Exercise — In the listing that follows, count each line containing the string "script" and report only the count.

Information supplied —

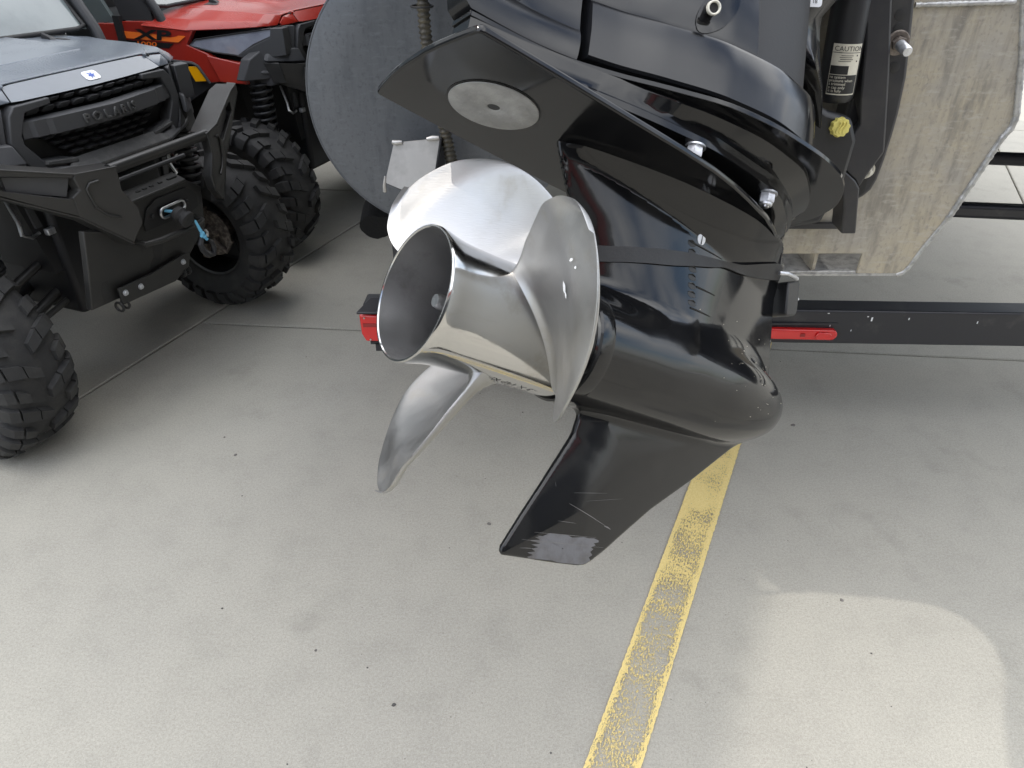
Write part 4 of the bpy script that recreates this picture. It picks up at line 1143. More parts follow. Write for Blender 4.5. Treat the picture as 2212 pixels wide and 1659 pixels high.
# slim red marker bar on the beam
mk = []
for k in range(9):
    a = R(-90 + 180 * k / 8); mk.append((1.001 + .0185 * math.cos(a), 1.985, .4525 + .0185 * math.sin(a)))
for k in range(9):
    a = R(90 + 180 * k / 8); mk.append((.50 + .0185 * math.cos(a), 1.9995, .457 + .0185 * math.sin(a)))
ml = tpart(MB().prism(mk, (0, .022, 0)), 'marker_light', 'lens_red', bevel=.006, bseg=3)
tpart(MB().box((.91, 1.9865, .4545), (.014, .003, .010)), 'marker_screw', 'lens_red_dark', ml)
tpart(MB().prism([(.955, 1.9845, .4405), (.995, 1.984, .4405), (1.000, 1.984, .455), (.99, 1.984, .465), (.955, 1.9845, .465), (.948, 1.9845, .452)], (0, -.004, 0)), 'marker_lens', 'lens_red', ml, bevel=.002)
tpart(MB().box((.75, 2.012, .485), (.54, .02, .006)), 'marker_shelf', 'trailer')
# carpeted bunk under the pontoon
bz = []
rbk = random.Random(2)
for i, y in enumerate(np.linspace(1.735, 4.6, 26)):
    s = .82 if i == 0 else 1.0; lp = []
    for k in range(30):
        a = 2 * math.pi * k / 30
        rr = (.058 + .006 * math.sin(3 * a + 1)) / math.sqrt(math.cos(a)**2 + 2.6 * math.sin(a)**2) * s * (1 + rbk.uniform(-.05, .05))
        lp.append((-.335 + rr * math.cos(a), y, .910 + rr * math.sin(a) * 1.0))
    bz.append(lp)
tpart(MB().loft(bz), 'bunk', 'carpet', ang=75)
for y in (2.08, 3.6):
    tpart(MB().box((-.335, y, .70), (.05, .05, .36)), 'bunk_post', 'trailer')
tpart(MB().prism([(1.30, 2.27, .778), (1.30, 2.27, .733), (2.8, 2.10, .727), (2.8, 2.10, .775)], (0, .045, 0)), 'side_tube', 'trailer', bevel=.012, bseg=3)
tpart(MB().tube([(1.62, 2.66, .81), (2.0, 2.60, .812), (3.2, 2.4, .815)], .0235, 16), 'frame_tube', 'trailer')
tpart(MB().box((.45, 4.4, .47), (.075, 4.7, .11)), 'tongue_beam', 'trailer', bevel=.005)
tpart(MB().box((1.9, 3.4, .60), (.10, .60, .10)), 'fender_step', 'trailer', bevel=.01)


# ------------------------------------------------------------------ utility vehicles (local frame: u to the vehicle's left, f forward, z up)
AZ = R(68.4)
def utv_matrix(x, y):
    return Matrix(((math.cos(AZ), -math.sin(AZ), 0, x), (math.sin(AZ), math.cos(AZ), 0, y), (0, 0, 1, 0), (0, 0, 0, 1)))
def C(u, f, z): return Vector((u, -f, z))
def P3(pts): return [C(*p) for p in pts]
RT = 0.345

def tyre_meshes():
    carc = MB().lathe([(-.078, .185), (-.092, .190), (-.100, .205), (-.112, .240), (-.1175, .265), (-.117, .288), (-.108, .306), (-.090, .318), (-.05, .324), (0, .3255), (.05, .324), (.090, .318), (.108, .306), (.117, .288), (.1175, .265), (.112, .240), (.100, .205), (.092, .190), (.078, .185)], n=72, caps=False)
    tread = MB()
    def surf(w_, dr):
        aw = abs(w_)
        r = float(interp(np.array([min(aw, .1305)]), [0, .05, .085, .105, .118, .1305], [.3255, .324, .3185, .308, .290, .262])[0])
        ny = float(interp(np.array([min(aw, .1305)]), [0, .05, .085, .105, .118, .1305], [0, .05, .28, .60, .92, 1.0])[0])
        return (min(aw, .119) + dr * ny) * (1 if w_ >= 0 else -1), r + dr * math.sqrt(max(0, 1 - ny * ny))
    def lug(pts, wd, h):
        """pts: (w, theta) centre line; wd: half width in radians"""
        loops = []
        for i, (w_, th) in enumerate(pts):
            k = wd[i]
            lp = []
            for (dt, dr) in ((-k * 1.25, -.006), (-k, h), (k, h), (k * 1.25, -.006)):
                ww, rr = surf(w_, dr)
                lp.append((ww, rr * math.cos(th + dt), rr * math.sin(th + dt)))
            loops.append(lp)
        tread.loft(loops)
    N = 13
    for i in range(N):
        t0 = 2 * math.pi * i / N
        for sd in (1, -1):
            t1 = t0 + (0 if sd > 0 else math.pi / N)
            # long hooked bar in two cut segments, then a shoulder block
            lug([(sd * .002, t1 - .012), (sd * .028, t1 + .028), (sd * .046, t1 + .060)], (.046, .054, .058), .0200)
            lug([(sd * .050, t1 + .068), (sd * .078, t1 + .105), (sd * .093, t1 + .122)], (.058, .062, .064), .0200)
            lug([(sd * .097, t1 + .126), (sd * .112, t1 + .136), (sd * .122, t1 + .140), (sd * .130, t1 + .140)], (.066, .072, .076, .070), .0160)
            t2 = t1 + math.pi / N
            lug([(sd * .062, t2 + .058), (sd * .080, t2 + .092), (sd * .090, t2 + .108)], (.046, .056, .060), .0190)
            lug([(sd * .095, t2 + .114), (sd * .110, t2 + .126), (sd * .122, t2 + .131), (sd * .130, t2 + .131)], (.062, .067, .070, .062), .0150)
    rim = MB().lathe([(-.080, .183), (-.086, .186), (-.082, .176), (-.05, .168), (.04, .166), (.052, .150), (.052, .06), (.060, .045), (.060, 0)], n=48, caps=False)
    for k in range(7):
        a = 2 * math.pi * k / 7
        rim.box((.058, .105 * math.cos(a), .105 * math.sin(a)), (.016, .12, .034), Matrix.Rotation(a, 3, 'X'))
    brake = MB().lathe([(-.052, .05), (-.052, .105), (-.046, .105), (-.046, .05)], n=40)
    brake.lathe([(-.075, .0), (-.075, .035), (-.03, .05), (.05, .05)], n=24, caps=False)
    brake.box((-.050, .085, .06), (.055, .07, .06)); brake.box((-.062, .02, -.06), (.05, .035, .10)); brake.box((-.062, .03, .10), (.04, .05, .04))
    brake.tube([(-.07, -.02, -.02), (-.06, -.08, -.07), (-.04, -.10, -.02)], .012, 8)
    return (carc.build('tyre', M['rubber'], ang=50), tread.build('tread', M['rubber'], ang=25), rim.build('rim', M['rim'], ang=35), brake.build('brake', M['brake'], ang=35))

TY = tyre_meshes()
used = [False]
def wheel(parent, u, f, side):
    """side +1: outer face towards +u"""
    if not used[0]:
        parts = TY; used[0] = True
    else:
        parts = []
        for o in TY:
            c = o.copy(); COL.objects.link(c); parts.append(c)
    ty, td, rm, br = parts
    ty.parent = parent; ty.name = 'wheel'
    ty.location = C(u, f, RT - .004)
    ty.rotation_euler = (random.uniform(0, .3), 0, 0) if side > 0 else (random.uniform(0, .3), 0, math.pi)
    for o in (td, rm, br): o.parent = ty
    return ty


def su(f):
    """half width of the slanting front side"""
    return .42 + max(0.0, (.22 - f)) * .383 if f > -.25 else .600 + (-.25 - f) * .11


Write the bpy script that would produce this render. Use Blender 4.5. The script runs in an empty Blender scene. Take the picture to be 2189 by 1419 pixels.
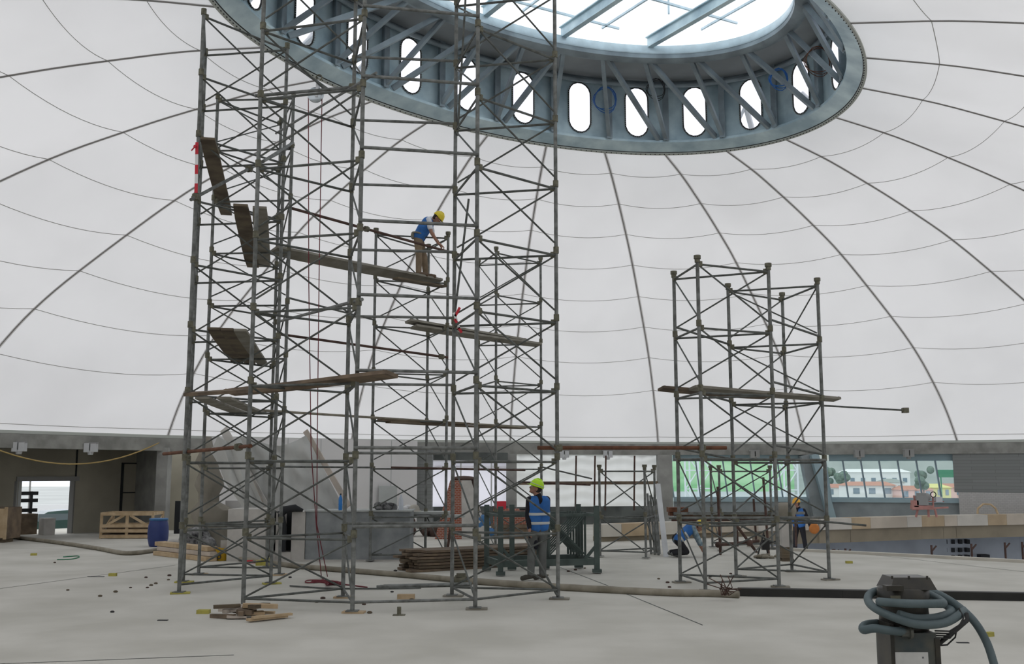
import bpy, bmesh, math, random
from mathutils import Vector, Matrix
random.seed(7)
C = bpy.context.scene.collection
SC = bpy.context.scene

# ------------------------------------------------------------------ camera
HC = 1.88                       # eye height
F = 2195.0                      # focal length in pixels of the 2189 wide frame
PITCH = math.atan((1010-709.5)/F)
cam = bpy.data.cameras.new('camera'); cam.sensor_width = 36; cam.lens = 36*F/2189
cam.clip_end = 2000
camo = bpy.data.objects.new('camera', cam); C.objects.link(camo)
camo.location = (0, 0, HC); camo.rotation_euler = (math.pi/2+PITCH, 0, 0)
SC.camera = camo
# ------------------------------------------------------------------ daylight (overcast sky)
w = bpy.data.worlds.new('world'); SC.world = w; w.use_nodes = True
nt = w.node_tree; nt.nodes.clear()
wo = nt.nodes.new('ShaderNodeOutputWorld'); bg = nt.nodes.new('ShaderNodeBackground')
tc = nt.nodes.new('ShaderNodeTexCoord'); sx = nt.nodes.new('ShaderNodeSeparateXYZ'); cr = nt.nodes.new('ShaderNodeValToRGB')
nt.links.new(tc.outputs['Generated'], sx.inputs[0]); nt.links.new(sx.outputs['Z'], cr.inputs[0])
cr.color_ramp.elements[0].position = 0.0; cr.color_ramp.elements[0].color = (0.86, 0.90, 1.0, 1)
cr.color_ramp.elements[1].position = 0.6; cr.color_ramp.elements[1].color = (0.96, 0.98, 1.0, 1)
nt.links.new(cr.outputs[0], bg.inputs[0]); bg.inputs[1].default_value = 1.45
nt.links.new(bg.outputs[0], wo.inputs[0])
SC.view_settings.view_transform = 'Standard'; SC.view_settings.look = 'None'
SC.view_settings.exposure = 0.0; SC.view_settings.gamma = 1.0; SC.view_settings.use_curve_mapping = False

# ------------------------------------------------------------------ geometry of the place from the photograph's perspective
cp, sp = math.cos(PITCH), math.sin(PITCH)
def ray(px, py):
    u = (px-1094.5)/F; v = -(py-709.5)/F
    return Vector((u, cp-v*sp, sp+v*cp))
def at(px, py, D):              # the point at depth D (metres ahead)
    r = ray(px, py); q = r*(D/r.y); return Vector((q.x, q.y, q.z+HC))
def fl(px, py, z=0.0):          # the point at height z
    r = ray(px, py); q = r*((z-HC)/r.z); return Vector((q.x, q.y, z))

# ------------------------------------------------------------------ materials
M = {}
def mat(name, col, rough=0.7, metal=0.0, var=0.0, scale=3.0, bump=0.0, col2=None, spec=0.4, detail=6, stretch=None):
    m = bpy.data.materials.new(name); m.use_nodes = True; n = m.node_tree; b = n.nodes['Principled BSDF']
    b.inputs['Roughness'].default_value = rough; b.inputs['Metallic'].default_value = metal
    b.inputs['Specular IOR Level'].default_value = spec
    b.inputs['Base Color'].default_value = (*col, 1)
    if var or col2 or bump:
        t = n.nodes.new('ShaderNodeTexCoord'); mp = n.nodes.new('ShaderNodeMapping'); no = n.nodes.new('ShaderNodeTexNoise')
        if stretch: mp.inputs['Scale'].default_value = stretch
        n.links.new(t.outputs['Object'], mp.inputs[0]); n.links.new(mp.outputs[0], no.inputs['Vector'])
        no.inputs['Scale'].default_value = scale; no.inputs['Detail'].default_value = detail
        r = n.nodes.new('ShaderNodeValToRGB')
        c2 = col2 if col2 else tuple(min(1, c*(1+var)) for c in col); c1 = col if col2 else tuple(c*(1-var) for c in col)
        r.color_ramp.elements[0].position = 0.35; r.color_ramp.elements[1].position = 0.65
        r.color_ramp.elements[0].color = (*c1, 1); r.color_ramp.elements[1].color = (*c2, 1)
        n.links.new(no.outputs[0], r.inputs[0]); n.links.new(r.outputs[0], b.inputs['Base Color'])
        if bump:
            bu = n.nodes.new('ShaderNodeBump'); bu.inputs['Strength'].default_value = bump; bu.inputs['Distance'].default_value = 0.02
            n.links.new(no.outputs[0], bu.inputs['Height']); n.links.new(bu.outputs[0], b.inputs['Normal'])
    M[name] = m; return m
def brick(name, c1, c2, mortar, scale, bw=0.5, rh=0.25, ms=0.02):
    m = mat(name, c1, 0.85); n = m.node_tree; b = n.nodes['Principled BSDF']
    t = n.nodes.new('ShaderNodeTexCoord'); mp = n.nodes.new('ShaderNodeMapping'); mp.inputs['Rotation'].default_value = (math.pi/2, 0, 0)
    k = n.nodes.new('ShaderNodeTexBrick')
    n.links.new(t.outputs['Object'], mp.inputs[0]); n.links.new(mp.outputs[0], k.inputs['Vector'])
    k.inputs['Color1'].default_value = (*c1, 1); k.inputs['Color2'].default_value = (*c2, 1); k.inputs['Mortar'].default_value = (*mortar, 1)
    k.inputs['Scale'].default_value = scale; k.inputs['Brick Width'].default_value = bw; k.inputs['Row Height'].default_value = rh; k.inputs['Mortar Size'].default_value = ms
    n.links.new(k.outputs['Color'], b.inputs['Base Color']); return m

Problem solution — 2